Monday, March 2, 2009

Remaining Optimistic

I read something rather disconcerting today while scanning Digg at lunchtime. Time magazine has this piece on the ongoing foreclosure crisis, which bears this quote from Jeff Wagoner, a Kansas City, Mo., bankruptcy attorney:

"It sounds crazy, but I'd say unless you're making over $350,000 a year, the more you're paid, the more vulnerable you are. If you lose a job, you're going to have a hard time finding another that pays as much. Or maybe you need to move to find that new job, but you're stuck with a house you can't sell."

The American ideal tells us that the more money we have, the happier we are. Study after study, of course, shows that is generally not true. Do we in some ways set ourselves up for failure, reacting to increasing wealth with increasing wants that turn into needs?
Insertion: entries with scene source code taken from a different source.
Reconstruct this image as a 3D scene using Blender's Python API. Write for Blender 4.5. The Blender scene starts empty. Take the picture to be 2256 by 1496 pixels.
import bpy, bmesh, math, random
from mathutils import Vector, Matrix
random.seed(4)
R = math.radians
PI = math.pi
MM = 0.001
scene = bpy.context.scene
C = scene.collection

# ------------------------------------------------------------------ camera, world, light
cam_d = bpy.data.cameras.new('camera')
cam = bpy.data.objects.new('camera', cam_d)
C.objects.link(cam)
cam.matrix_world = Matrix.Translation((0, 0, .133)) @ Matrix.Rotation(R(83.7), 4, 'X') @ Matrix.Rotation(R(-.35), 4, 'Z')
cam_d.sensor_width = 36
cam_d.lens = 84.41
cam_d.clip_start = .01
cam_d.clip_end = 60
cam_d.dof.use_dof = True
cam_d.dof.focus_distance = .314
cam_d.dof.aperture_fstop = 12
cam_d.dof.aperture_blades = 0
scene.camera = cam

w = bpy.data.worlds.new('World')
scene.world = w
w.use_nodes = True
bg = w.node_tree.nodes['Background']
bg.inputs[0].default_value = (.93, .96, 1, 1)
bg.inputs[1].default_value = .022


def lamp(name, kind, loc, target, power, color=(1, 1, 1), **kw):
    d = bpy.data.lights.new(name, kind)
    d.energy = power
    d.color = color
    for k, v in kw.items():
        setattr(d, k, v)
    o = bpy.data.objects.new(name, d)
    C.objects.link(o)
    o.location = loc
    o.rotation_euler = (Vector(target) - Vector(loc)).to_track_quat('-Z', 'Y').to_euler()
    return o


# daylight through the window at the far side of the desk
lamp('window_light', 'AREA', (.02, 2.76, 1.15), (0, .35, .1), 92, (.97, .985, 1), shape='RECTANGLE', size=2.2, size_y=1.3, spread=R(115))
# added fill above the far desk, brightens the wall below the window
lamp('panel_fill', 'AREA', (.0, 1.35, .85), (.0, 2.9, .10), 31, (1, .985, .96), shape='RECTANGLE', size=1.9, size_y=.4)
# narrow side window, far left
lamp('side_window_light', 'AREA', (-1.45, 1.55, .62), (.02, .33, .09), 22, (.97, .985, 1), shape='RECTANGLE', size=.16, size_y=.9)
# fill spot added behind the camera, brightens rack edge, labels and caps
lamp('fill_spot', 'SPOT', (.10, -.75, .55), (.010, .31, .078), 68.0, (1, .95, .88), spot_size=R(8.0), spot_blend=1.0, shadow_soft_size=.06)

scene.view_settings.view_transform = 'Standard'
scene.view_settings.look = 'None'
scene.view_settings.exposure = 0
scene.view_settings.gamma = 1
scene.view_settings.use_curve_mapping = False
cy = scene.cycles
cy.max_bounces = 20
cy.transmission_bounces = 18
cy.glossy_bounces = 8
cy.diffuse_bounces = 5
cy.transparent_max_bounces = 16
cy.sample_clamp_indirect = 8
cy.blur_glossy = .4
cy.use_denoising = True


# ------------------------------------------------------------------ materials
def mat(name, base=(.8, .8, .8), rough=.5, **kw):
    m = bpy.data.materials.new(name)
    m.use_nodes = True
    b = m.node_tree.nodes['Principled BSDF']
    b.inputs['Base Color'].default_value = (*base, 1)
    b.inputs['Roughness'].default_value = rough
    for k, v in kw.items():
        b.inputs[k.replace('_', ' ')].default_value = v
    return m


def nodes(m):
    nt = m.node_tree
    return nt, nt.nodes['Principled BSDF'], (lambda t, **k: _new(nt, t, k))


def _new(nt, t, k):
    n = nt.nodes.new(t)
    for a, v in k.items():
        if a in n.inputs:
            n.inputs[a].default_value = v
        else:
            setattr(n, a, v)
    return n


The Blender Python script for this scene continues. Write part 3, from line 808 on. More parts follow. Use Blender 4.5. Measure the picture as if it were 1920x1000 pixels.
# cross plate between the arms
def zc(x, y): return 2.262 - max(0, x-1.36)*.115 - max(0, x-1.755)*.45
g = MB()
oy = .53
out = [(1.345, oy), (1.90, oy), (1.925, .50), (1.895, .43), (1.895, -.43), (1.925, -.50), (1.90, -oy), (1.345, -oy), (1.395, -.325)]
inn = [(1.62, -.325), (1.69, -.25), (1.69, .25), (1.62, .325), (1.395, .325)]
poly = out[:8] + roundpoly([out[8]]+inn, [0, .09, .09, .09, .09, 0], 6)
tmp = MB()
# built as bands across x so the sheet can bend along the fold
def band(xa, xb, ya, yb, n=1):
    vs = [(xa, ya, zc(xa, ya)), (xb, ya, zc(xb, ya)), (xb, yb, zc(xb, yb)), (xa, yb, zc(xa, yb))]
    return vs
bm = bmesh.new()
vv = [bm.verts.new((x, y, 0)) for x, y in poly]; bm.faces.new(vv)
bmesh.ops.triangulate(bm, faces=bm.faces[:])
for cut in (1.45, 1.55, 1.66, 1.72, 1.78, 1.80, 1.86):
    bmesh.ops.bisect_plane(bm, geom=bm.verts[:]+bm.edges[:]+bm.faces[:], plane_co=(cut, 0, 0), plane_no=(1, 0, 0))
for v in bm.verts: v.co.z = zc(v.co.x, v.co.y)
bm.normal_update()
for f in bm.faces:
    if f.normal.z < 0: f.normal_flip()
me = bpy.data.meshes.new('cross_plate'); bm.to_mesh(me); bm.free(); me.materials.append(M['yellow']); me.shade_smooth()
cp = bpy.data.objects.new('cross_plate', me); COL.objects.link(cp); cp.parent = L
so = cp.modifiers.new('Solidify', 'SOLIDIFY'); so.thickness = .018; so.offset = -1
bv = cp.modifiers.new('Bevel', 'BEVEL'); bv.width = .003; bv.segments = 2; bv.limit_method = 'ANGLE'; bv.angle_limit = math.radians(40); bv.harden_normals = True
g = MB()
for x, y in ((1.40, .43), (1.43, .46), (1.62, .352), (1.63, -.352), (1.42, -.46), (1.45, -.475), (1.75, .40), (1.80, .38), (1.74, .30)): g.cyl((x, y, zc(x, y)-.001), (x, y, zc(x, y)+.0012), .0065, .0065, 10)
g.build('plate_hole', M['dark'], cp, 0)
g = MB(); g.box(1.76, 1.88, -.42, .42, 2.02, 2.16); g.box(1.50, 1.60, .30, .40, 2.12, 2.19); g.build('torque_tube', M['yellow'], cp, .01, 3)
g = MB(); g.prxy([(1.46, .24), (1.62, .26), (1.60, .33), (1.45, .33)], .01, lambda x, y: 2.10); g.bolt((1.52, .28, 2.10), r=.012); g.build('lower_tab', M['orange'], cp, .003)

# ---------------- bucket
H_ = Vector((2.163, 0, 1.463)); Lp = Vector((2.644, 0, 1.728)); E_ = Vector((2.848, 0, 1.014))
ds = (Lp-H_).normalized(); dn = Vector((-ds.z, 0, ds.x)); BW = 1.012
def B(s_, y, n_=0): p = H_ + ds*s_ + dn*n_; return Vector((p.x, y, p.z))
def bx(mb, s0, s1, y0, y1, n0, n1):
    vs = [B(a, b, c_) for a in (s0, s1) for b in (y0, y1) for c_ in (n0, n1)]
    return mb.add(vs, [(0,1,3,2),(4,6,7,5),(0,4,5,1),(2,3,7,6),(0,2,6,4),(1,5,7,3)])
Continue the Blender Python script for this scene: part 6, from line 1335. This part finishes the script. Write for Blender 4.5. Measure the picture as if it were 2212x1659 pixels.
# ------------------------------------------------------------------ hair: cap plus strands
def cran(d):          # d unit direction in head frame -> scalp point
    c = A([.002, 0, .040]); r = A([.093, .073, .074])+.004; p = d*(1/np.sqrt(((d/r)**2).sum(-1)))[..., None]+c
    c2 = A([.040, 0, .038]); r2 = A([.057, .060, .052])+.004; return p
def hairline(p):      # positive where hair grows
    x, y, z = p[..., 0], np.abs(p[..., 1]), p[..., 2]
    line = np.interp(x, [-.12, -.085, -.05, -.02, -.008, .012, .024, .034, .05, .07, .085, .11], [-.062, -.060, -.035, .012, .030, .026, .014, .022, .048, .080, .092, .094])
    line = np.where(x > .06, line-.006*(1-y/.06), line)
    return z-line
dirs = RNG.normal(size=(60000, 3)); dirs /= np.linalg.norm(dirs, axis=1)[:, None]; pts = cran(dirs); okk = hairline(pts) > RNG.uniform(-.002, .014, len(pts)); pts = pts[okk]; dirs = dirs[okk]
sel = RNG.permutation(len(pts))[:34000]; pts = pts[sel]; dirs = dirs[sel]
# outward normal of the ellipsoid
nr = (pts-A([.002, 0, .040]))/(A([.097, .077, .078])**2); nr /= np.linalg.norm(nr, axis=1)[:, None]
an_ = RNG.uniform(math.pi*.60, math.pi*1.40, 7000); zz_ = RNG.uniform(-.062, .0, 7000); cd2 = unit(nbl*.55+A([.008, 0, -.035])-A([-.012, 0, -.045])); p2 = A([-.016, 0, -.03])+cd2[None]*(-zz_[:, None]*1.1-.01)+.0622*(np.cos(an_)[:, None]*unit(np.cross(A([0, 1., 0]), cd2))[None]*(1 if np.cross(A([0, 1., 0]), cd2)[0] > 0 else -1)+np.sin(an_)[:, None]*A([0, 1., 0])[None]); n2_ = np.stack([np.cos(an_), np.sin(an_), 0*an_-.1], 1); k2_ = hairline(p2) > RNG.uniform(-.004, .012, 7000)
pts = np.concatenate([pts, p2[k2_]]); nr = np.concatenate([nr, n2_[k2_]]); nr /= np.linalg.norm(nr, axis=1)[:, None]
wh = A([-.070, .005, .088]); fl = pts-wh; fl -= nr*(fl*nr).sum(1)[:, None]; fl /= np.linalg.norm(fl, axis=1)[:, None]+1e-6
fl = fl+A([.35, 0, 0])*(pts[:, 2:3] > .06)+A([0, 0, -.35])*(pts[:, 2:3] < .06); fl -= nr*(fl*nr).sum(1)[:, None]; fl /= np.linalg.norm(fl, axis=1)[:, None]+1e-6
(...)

It seems odd to me that when i read stories of financial woe, I almost always note that these people who have lost their jobs or homes or both say they're struggling to pay their bills, and almost always include monthly cell phone bills, cable TV bills and other frivolities in their litany of woe. They argue that cell phones are a necessity in this day and age. I say they're not. We have one, of course, but it's only turned on when we're on vacation. We pay less than $50 a year for the thing. We don't have TV in the house. We do have one indulgence: high-speed internet. But it's a want, not a need. We could live without it -- though you dear folk would be deprived of my daily musings on the absurd and useless thing that is my life.

There's a lot of hand-wringing out there among the chattering class that part of the trouble the economy is seeing is that people have finally reigned in their spending and are actually saving now. I don't see that as a bad thing. I think, in many ways, it'll encourage us all to be more aware of what things cost, aware of how we consume and use the things we buy and maybe encourage us to make the things we have last longer. Just this week, for example, we gave five boxes of videos, clothing and toys to one of Michelle's nieces. That night, we had a family in our ward stop by to drop off two big sacks of clothes their kids had grown out of, for our own brood. I like that kind of spirit. They were able to bring us clothes because another neighbor gave them some their kids had grown out of.

So I will remain optimistic about the basic goodness of humanity, and not allow myself to get scared by the economic woes we're facing as a nation. I'm far from making $350,000 a year, but we're far from living paycheck to paycheck on what I do make. And we'll keep it that way.

2 comments:

carl g said...

I've read or heard several "human interest" pieces the last few days about, e.g., executives who have lost their jobs and are now working as janitors. One wife was quite in tears about her husband now having to clean urinals (gasp, urinals!) so they can pay the mortgage on their McMansion. Somehow, these stories fail to pluck my heartstrings. I've cleaned urinals, and worse things, and worked far worse jobs, and may do so again. I say, get over it, bub. It's honest work. Welcome to the real world.

Mister Fweem said...

I tend to agree with you. I'm too easily shocked, I suppose, by the sense of entitlement some people develop when it comes to careers. I can't say I'd like to scrub urinals for a living, but if that were the difference between living in my home or living on the street, hand me the scrub brush. I stocked shelves at Target for nine months in 2005-06 to keep the family afloat, and I survived.